Penpalling & Letters

Sunday, 4 April 2010

What is mail? Where does the word "mail" come from?

The word mail comes from the Medieval English word “male” (spelled that way until the 17th century), which was the term used to describe a traveling bag or pack. The French have a similar word, “malle” for a trunk or large box, and “mála” is the Irish for a bag. In the 1600s the word mail began to appear as a reference for a bag that contained letters: "bag full of letters" (1654). Over the next hundred years the word mail began to be applied strictly to the letters themselves, and the sack as the mailbag. In the 19th century the British usually referred to mail as being letters that were being sent abroad (i.e. on a ship), and post as letters that were for localized delivery. In the United Kingdom the Royal Mail delivers the post, while in the United States of America the US Postal Service delivers the mail. The term e-mail (short for "electronic mail") first appeared in 1982. The term snail-mail is a retronym that originated in 1983 to distinguish it from the quicker e-mail.

Mail or Post is a method to transmit information on written documents or other tangible objects which are usually enclosed in envelopes or packages. Mail is sent and delivered to destinations all around the world through the national Postal Systems of the countries involved in the sending.

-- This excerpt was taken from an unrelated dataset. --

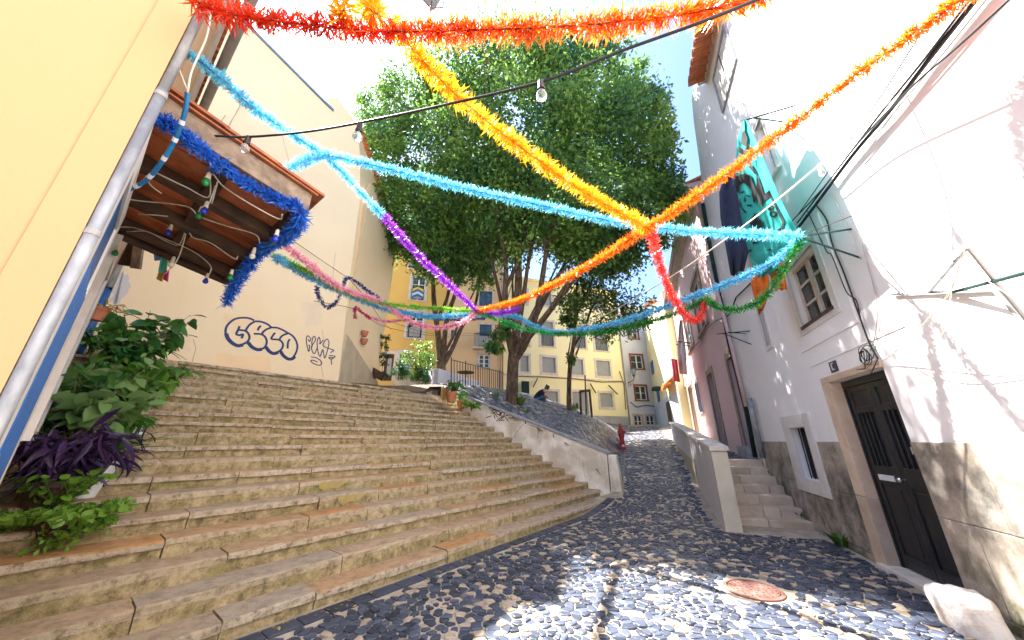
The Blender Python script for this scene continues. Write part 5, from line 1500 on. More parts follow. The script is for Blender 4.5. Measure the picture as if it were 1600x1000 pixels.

Electronic mail, most commonly abbreviated email or e-mail, is a method of exchanging digital messages. E-mail systems are based on a store-and-fordward model in which e-mail server computer systems accept, forward, deliver and store messages on behalf of users. The user only needs to connect to the e-mail infrastructure, typically an e-mail server, with a network-enabled device for the duration of message submission or retrieval.